State of the Macro Economy, 10/6/2024: 19 Indicators and 4 Nowcasts

NBER BCDC indicators, alternative indicators, weekly indicators, nowcasts. As one who noted the high likelihood of recession by August 2024, I can’t see a downturn in the current vintages of (preliminary) data.

State of the Macro Economy, 10/6/2024: 19 Indicators and 4 Nowcasts

Figure 1: Nonfarm Payroll (NFP) employment from CES (blue), implied NFP from preliminary benchmark (bold blue), civilian employment (orange), industrial production (red), personal income excluding current transfers in Ch.2017$ (bold light green), manufacturing and trade sales in Ch.2017$ (black), consumption in Ch.2017$ (light blue), and monthly GDP in Ch.2017$ (pink), GDP (blue bars), all log normalized to 2021M11=0. Source: BLS via FRED, Federal Reserve, BEA 2024Q2 3rd release/annual update, S&P Global Market Insights (nee Macroeconomic Advisers, IHS Markit) (10/1/2024 release), and author’s calculations.

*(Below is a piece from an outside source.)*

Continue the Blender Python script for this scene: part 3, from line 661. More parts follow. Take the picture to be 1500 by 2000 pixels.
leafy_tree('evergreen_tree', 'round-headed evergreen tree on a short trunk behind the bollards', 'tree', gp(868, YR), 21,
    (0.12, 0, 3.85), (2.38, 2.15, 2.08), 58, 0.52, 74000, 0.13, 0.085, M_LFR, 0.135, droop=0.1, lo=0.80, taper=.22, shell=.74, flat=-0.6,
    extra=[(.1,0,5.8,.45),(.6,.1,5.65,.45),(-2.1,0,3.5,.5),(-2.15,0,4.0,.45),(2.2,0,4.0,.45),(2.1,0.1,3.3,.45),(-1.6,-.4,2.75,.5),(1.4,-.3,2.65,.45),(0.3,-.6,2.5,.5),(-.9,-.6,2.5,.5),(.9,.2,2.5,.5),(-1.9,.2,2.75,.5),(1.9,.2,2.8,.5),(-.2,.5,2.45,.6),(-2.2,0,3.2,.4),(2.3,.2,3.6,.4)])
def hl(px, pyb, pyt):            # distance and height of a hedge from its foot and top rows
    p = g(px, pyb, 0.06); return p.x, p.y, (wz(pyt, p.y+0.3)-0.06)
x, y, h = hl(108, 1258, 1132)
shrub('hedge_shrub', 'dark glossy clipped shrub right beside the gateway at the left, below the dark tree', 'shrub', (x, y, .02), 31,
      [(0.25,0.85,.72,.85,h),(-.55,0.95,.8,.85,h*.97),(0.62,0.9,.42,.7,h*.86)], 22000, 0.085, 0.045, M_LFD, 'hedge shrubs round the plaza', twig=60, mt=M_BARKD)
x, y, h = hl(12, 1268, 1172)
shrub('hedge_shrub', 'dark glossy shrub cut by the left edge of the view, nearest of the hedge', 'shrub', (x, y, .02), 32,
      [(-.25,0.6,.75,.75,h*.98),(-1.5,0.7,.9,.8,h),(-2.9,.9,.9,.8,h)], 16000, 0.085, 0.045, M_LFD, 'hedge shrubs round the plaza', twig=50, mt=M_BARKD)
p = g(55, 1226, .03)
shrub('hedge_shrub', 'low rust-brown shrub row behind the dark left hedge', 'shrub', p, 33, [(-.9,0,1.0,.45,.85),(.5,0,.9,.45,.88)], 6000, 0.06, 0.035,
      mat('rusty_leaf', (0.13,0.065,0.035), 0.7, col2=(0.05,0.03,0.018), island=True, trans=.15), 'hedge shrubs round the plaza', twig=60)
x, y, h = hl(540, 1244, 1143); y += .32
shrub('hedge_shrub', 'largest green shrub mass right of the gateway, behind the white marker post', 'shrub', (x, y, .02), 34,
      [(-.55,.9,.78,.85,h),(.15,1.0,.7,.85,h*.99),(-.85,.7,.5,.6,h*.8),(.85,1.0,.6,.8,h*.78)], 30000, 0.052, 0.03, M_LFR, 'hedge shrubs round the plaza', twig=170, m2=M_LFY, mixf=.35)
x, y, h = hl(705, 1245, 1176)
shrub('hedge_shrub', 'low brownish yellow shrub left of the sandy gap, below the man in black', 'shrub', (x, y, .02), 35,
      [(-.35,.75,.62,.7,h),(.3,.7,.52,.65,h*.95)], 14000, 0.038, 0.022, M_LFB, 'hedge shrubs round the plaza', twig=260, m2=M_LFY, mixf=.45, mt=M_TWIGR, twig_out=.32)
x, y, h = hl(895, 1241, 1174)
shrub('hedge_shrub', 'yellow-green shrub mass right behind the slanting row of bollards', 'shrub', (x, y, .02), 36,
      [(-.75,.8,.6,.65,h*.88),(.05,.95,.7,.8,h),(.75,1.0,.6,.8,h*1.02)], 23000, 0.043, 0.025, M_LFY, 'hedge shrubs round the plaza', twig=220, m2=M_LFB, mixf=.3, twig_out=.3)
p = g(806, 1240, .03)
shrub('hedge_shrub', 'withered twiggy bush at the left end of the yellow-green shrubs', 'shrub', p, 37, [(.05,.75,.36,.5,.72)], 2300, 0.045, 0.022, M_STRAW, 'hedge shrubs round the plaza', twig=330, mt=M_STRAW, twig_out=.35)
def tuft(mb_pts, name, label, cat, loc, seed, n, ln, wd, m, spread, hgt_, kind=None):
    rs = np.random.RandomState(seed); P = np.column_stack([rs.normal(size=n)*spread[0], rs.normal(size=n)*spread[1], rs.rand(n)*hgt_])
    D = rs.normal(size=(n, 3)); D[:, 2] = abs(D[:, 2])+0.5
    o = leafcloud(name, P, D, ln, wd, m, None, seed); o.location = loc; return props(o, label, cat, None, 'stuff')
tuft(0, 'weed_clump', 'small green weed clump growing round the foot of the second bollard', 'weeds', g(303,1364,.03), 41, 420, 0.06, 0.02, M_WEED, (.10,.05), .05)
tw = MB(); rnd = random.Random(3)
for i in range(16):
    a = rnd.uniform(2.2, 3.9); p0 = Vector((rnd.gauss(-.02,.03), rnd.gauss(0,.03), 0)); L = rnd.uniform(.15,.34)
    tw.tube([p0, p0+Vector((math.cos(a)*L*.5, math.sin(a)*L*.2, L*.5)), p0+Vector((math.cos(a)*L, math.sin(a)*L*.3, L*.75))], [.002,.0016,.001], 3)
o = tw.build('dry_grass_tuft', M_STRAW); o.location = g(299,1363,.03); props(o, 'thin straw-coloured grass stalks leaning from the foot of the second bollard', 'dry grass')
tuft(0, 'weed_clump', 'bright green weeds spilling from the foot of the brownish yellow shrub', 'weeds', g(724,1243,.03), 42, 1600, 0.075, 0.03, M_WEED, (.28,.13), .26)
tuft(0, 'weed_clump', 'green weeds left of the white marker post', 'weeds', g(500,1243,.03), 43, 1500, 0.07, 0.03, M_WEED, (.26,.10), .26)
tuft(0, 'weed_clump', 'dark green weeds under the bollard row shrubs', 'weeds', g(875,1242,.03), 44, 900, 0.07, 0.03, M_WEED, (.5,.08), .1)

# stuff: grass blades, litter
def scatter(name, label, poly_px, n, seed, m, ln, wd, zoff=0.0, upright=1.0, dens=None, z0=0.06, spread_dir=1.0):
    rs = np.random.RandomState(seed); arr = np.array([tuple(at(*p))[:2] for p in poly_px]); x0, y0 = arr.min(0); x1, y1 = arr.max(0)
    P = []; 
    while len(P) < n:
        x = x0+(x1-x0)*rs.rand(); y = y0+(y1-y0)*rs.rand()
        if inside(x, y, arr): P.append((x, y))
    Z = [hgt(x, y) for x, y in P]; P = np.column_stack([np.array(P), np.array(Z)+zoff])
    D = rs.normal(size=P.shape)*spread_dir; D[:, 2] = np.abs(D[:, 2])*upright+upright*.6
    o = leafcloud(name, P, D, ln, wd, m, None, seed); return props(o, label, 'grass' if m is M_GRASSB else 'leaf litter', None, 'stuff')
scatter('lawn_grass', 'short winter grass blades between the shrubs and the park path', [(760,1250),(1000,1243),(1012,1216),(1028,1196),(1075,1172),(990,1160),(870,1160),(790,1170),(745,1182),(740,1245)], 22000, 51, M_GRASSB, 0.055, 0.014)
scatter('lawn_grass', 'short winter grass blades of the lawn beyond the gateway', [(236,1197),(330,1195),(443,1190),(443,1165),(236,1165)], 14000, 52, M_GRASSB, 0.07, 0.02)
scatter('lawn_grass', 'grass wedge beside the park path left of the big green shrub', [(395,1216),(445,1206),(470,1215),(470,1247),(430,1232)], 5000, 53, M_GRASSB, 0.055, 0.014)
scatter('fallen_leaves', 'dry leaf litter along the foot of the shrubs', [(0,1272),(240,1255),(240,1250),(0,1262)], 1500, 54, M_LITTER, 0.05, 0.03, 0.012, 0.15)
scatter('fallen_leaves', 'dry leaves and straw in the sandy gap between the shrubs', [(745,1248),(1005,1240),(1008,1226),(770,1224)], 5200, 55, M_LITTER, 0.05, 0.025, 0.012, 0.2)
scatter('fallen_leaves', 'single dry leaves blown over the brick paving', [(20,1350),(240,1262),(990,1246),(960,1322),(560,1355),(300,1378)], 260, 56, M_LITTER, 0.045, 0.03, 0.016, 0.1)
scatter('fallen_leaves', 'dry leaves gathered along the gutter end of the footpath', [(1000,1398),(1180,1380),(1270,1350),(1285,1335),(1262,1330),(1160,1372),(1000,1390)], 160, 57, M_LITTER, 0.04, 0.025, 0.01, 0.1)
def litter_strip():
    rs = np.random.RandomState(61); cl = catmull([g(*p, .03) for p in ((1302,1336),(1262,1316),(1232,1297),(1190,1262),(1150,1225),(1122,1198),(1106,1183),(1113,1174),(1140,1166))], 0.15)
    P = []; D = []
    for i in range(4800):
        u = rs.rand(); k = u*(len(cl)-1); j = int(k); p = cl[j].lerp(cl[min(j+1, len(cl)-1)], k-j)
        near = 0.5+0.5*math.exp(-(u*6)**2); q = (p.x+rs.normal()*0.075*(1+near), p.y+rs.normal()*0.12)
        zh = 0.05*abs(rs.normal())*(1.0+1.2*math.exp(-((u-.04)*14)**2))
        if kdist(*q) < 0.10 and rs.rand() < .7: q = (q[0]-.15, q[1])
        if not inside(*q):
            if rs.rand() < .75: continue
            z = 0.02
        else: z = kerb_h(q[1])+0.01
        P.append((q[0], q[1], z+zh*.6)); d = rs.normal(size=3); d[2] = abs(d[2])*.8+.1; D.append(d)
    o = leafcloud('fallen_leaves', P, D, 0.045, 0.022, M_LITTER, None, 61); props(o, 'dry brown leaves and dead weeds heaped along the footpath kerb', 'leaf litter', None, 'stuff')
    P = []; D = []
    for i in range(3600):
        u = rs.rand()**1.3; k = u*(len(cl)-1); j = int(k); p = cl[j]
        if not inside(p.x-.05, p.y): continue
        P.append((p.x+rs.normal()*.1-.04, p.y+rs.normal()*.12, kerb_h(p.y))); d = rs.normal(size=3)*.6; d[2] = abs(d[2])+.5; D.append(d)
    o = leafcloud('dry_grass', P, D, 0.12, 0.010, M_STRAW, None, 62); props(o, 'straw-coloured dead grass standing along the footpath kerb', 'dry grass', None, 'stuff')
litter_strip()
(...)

Figure 2: Nonfarm Payroll early benchmark (NFP) (bold blue), civilian employment adjusted using CBO immigration estimates through mid-2024 (orange), manufacturing production (red), personal income excluding current transfers in Ch.2017$ (light green), retail sales in 1999M12$ (black), vehicle miles travelled (chartreuse), and coincident index (pink), GDO (blue bars), all log normalized to 2021M11=0. Early benchmark is official NFP adjusted by ratio of early benchmark sum-of-states to CES sum of states. Source: Philadelphia Fed, Federal Reserve, NHTSA via FRED, BEA 2024Q2 3rd release/annual update, and author’s calculations.

 

Figure 3: Lewis-Mertens-Stock Weekly Economic Index (blue), and Baumeister-Leiva-Leon-Sims Weekly Economic Conditions Index for US plus 2% trend (tan), all y/y growth rate in %. Source: NY Fed via FREDWECI, accessed 10/6, and author’s calculations.

Figure 4: GDP (bold black), Summary of Economic Projections median iterated off of 3rd release (inverted light green triangle), GDPNow as of 10/1 (light blue square),  NY Fed nowcast as of 9/20 (red triangles),  St Louis Fed news nowcast as of 10/4 (pink x), Goldman Sachs tracking as of 10/3 (green +), FT-Booth as of 9/14 iterated off of 3rd release (blue square), all in bn.Ch.2017$ SAAR. Levels calculated by iterating growth rate on levels of GDP, except for Survey of Professional Forecasters. Source: BEA 2024Q2 2nd release, Atlanta Fed, NY Fed, Philadelphia Fed, Federal Reserve September 2024 SEP and author’s calculations.

Even taking NFP preliminary benchmark at face value, most indicators are rising — even alternatives (except perhaps retail sales). High frequency indicators (weekly) are near trend through data available as of 9/28. Finally, nowcasts, aside from St. Louis Fed’s, are indicating above trend (2%) growth in Q3.

Addendum (12:25 PT):

Bonus Indicator: Sahm Rule (real time) declines to threshold. Note that peak index due largely to increase in labor force size, rather than unemployed (as was the case in previous episodes, see discussion here).

Figure 5: Real time Sahm rule indicator (black, left scale), and contributions to change in unemployment rate, from increased labor force (blue bar, right scale), from greater number of unemployed (brown bar, right scale), all in percentage points. Source: FRED, BLS via FRED, and author’s calculations.